* start DATA SEGMENT *

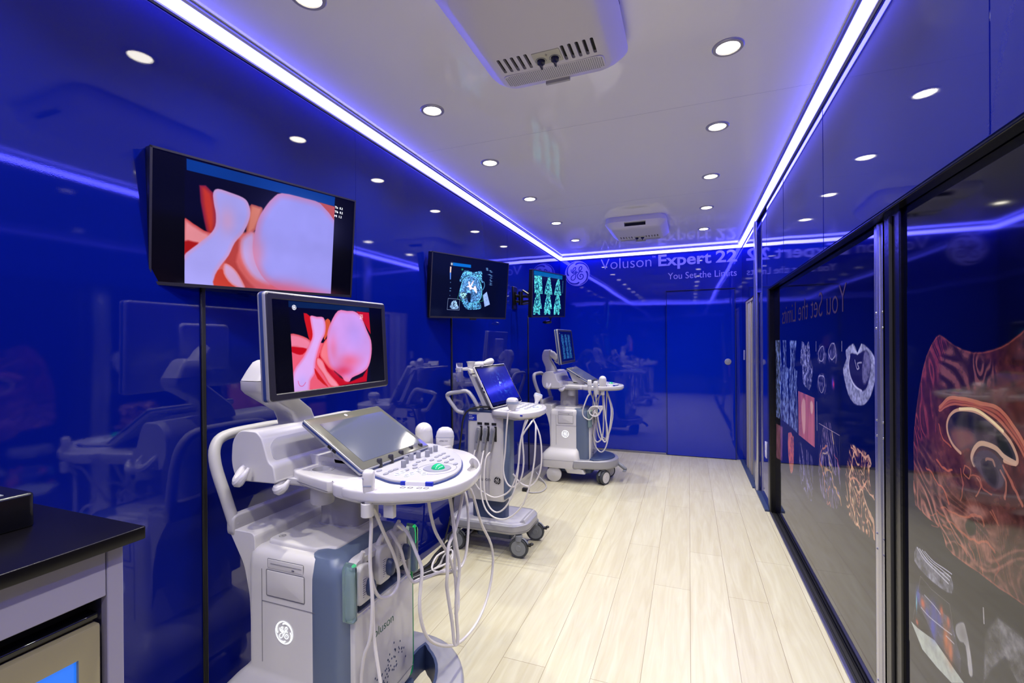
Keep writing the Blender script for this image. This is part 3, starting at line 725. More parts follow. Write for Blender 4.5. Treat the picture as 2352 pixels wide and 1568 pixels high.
    for pts, wd, col in [([(780, 1170), (830, 1160), (850, 1210)], 10, (190, 140, 110)), ([(930, 1180), (1000, 1300), (1060, 1450), (1100, 1560)], 12, (200, 120, 90)), ([(600, 1200), (590, 1280), (640, 1330), (650, 1230), (600, 1200)], 7, (190, 116, 84)), ([(260, 1240), (380, 1380), (450, 1560)], 8, (214, 110, 78)), ([(560, 1240), (580, 1400), (560, 1500)], 7, (196, 110, 80)), ([(660, 1300), (720, 1320), (760, 1430), (860, 1500)], 8, (180, 100, 74)), ([(350, 1150), (420, 1210), (480, 1240)], 8, (220, 120, 80)), ([(380, 850), (420, 990), (500, 1060)], 8, (206, 110, 76)), ([(900, 1240), (960, 1330), (970, 1500)], 10, (196, 124, 96)), ([(700, 1330), (740, 1420), (700, 1500)], 7, (190, 120, 90))]:
        c.line(a(pts), wd*.7, col, 0.6, 5, wob=(wob[0]*1.2, wob[1]*1.2))
    for pts, wd, col in [([(350, 60), (420, 140), (520, 200), (600, 270), (690, 300), (760, 290), (850, 360)], 11, (206, 112, 82)), ([(380, 40), (520, 70), (600, 80), (740, 130), (770, 210)], 10, (206, 118, 84)), ([(400, 200), (470, 240), (560, 340), (610, 430)], 9, (204, 112, 80)), ([(620, 330), (660, 420), (670, 490)], 9, (196, 106, 78)), ([(700, 330), (720, 440), (740, 560)], 8, (196, 106, 78)), ([(270, 60), (340, 90), (370, 200), (300, 160)], 7, (196, 104, 76)), ([(850, 130), (900, 200), (860, 100)], 8, (200, 118, 88)), ([(820, 380), (880, 500), (850, 640)], 9, (150, 74, 58))]:
        c.line(b(pts), wd*.55, col, 0.5, 5, wob=(wob[0]*1.2, wob[1]*1.2))
    c.poly(b([(600, 170), (640, 120), (690, 180), (680, 255), (630, 260)]), (34, 30, 26), 3, 8)
    
    # small scans below
    c.poly(b([(165, 365), (210, 400), (280, 490), (370, 580), (450, 600), (490, 680), (480, 780), (380, 730), (250, 620), (150, 490)]), (110, 112, 122), 2, 5, tex=0.25+1.2*n1)
    for k in range(4): c.line(b([(175+22*k, 370+12*k), (240+26*k, 480+4*k), (340+24*k, 580-8*k), (450+10*k, 690-28*k)]), 4, (200, 202, 210), 0.8, 4)
    c.line(b([(205, 625), (300, 740), (460, 870), (525, 1270)]), 1.5, (120, 112, 104)); c.line(b([(205, 625), (140, 1000)]), 1.5, (120, 112, 104))
    c.poly(b([(175, 765), (250, 800), (330, 880), (470, 1000), (490, 1070), (560, 1350), (560, 1480), (450, 1330), (330, 1190), (290, 1090), (200, 900)]), (56, 54, 70), 0, 5, tex=0.4+1.2*n1)
    c.poly(b([(120, 1020), (180, 1080), (260, 1140), (330, 1190), (420, 1320), (500, 1440), (590, 1568), (480, 1568), (350, 1430), (220, 1270)]), (172, 182, 170), 0, 3, tex=0.85+0.25*n1)
    for (x, y), r_, col in [((185, 800), (16, 30), (50, 70, 170)), ((225, 865), (16, 16), (214, 84, 48)), ((320, 910), (22, 30), (50, 52, 140)), ((370, 1010), (16, 26), (46, 50, 140)), ((315, 1080), (20, 36), (54, 66, 180)), ((390, 930), (12, 18), (196, 84, 50)), ((450, 1030), (10, 18), (190, 86, 60)), ((430, 1180), (16, 40), (206, 104, 50)), ((470, 1290), (14, 36), (206, 106, 56)), ((175, 1030), (12, 12), (206, 90, 60)), ((265, 950), (14, 14), (60, 56, 150)), ((170, 860), (5, 30), (120, 206, 214))]:
        c.blob(b([(x, y)])[0], r_, col, 0.85)
    for pts in [[(210, 900), (280, 980), (400, 1080), (480, 1140)], [(240, 790), (330, 890), (380, 960)], [(430, 1150), (500, 1220)]]: c.line(b(pts), 4, (190, 190, 196), 0.7, 3)
    c.poly(b([(520, 1050), (580, 1030), (610, 1110), (650, 1330), (665, 1500), (630, 1480), (600, 1240), (550, 1200), (515, 1120)]), (190, 190, 188), 3, 6, tex=0.5+0.7*n2)
    c.line(b([(758, 905), (764, 1040)]), 5, (190, 188, 180), 0.8)
    m, d = c.mask(b([(770, 1130), (880, 980), (1130, 1180), (1500, 1500), (1400, 1900), (1120, 1700), (950, 1340), (830, 1440), (760, 1568)]), 0, 8)
    c.put(m, np.clip(np.dstack([0.32+0.5*(n1-.5)]*3)*(0.6+0.8*n2[..., None]), 0, 1), 0.85)
    # colour bar and marks at the left edge
    c.line(b([(44, 260), (46, 330)]), 4, (220, 110, 70)); c.line(b([(46, 330), (50, 460)]), 4, (60, 120, 220))
    return c.image('panel_print_large_scan')

# ------------------------------------------------------------------ room
XL, XR, XP = -1.453, 0.54, 0.62
YF, YB, ZC = -1.7, 5.48, 2.296
def flat_box(name, m, x0, x1, y0, y1, z0, z1, parent=None, bevel=0.0):
    return build(name, MB().box(x0, x1, y0, y1, z0, z1), m, parent, bevel, smooth=False)
struct(flat_box('floor', 'oak_planks', XL-0.1, 1.0, YF-0.1, YB+0.1, -0.06, 0.0))
struct(flat_box('ceiling', 'ceiling_white', XL-0.1, 1.0, YF-0.1, YB+0.1, ZC, ZC+0.06))
struct(flat_box('wall_left', 'wall_blue', XL-0.08, XL, YF-0.08, YB+0.08, 0, ZC))
struct(flat_box('wall_back', 'wall_blue_back', XL, 0.9, YB, YB+0.08, 0, ZC))
struct(flat_box('wall_front', 'wall_blue', XL, 0.9, YF-0.08, YF, 0, ZC))
# right wall: fascia above the panels, wall behind the panels, far stretch with the side door
mb = MB(); mb.box(XR, 0.86, YF, 3.83, 1.638, ZC); mb.box(0.80, 0.86, YF, 3.83, 0, 1.638)
mb.box(XR+0.01, 0.64, 3.91, 4.30, 0, ZC); mb.box(0.70, 0.86, 3.83, 4.30, 0, ZC); mb.box(XR+0.01, 0.70, 3.83, 3.92, 1.68, ZC)                     # stretch with the outlet
mb.box(XR-0.005, 0.86, 4.30, 4.58, 1.66, ZC); mb.box(XR-0.005, 0.86, 5.20, YB, 0, ZC); mb.box(XR-0.005, 0.86, 4.58, 5.20, 1.66, ZC)
mb.box(XR+0.02, 0.86, 4.30, 4.58, 0, 1.66)
mb.box(0.74, 0.86, 4.58, 5.20, 0, 1.66)
struct(build('wall_right', mb, 'wall_blue', smooth=False))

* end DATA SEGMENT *

> TASK DESCRIPTION
The material above holds pictures; copy everything else in it exactly.

> ANSWER TO THIS PROBLEM
Keep writing the Blender script for this image. This is part 3, starting at line 725. More parts follow. Write for Blender 4.5. Treat the picture as 2352 pixels wide and 1568 pixels high.
    for pts, wd, col in [([(780, 1170), (830, 1160), (850, 1210)], 10, (190, 140, 110)), ([(930, 1180), (1000, 1300), (1060, 1450), (1100, 1560)], 12, (200, 120, 90)), ([(600, 1200), (590, 1280), (640, 1330), (650, 1230), (600, 1200)], 7, (190, 116, 84)), ([(260, 1240), (380, 1380), (450, 1560)], 8, (214, 110, 78)), ([(560, 1240), (580, 1400), (560, 1500)], 7, (196, 110, 80)), ([(660, 1300), (720, 1320), (760, 1430), (860, 1500)], 8, (180, 100, 74)), ([(350, 1150), (420, 1210), (480, 1240)], 8, (220, 120, 80)), ([(380, 850), (420, 990), (500, 1060)], 8, (206, 110, 76)), ([(900, 1240), (960, 1330), (970, 1500)], 10, (196, 124, 96)), ([(700, 1330), (740, 1420), (700, 1500)], 7, (190, 120, 90))]:
        c.line(a(pts), wd*.7, col, 0.6, 5, wob=(wob[0]*1.2, wob[1]*1.2))
    for pts, wd, col in [([(350, 60), (420, 140), (520, 200), (600, 270), (690, 300), (760, 290), (850, 360)], 11, (206, 112, 82)), ([(380, 40), (520, 70), (600, 80), (740, 130), (770, 210)], 10, (206, 118, 84)), ([(400, 200), (470, 240), (560, 340), (610, 430)], 9, (204, 112, 80)), ([(620, 330), (660, 420), (670, 490)], 9, (196, 106, 78)), ([(700, 330), (720, 440), (740, 560)], 8, (196, 106, 78)), ([(270, 60), (340, 90), (370, 200), (300, 160)], 7, (196, 104, 76)), ([(850, 130), (900, 200), (860, 100)], 8, (200, 118, 88)), ([(820, 380), (880, 500), (850, 640)], 9, (150, 74, 58))]:
        c.line(b(pts), wd*.55, col, 0.5, 5, wob=(wob[0]*1.2, wob[1]*1.2))
    c.poly(b([(600, 170), (640, 120), (690, 180), (680, 255), (630, 260)]), (34, 30, 26), 3, 8)
    
    # small scans below
    c.poly(b([(165, 365), (210, 400), (280, 490), (370, 580), (450, 600), (490, 680), (480, 780), (380, 730), (250, 620), (150, 490)]), (110, 112, 122), 2, 5, tex=0.25+1.2*n1)
    for k in range(4): c.line(b([(175+22*k, 370+12*k), (240+26*k, 480+4*k), (340+24*k, 580-8*k), (450+10*k, 690-28*k)]), 4, (200, 202, 210), 0.8, 4)
    c.line(b([(205, 625), (300, 740), (460, 870), (525, 1270)]), 1.5, (120, 112, 104)); c.line(b([(205, 625), (140, 1000)]), 1.5, (120, 112, 104))
    c.poly(b([(175, 765), (250, 800), (330, 880), (470, 1000), (490, 1070), (560, 1350), (560, 1480), (450, 1330), (330, 1190), (290, 1090), (200, 900)]), (56, 54, 70), 0, 5, tex=0.4+1.2*n1)
    c.poly(b([(120, 1020), (180, 1080), (260, 1140), (330, 1190), (420, 1320), (500, 1440), (590, 1568), (480, 1568), (350, 1430), (220, 1270)]), (172, 182, 170), 0, 3, tex=0.85+0.25*n1)
    for (x, y), r_, col in [((185, 800), (16, 30), (50, 70, 170)), ((225, 865), (16, 16), (214, 84, 48)), ((320, 910), (22, 30), (50, 52, 140)), ((370, 1010), (16, 26), (46, 50, 140)), ((315, 1080), (20, 36), (54, 66, 180)), ((390, 930), (12, 18), (196, 84, 50)), ((450, 1030), (10, 18), (190, 86, 60)), ((430, 1180), (16, 40), (206, 104, 50)), ((470, 1290), (14, 36), (206, 106, 56)), ((175, 1030), (12, 12), (206, 90, 60)), ((265, 950), (14, 14), (60, 56, 150)), ((170, 860), (5, 30), (120, 206, 214))]:
        c.blob(b([(x, y)])[0], r_, col, 0.85)
    for pts in [[(210, 900), (280, 980), (400, 1080), (480, 1140)], [(240, 790), (330, 890), (380, 960)], [(430, 1150), (500, 1220)]]: c.line(b(pts), 4, (190, 190, 196), 0.7, 3)
    c.poly(b([(520, 1050), (580, 1030), (610, 1110), (650, 1330), (665, 1500), (630, 1480), (600, 1240), (550, 1200), (515, 1120)]), (190, 190, 188), 3, 6, tex=0.5+0.7*n2)
    c.line(b([(758, 905), (764, 1040)]), 5, (190, 188, 180), 0.8)
    m, d = c.mask(b([(770, 1130), (880, 980), (1130, 1180), (1500, 1500), (1400, 1900), (1120, 1700), (950, 1340), (830, 1440), (760, 1568)]), 0, 8)
    c.put(m, np.clip(np.dstack([0.32+0.5*(n1-.5)]*3)*(0.6+0.8*n2[..., None]), 0, 1), 0.85)
    # colour bar and marks at the left edge
    c.line(b([(44, 260), (46, 330)]), 4, (220, 110, 70)); c.line(b([(46, 330), (50, 460)]), 4, (60, 120, 220))
    return c.image('panel_print_large_scan')

# ------------------------------------------------------------------ room
XL, XR, XP = -1.453, 0.54, 0.62
YF, YB, ZC = -1.7, 5.48, 2.296
def flat_box(name, m, x0, x1, y0, y1, z0, z1, parent=None, bevel=0.0):
    return build(name, MB().box(x0, x1, y0, y1, z0, z1), m, parent, bevel, smooth=False)
struct(flat_box('floor', 'oak_planks', XL-0.1, 1.0, YF-0.1, YB+0.1, -0.06, 0.0))
struct(flat_box('ceiling', 'ceiling_white', XL-0.1, 1.0, YF-0.1, YB+0.1, ZC, ZC+0.06))
struct(flat_box('wall_left', 'wall_blue', XL-0.08, XL, YF-0.08, YB+0.08, 0, ZC))
struct(flat_box('wall_back', 'wall_blue_back', XL, 0.9, YB, YB+0.08, 0, ZC))
struct(flat_box('wall_front', 'wall_blue', XL, 0.9, YF-0.08, YF, 0, ZC))
# right wall: fascia above the panels, wall behind the panels, far stretch with the side door
mb = MB(); mb.box(XR, 0.86, YF, 3.83, 1.638, ZC); mb.box(0.80, 0.86, YF, 3.83, 0, 1.638)
mb.box(XR+0.01, 0.64, 3.91, 4.30, 0, ZC); mb.box(0.70, 0.86, 3.83, 4.30, 0, ZC); mb.box(XR+0.01, 0.70, 3.83, 3.92, 1.68, ZC)                     # stretch with the outlet
mb.box(XR-0.005, 0.86, 4.30, 4.58, 1.66, ZC); mb.box(XR-0.005, 0.86, 5.20, YB, 0, ZC); mb.box(XR-0.005, 0.86, 4.58, 5.20, 1.66, ZC)
mb.box(XR+0.02, 0.86, 4.30, 4.58, 0, 1.66)
mb.box(0.74, 0.86, 4.58, 5.20, 0, 1.66)
struct(build('wall_right', mb, 'wall_blue', smooth=False))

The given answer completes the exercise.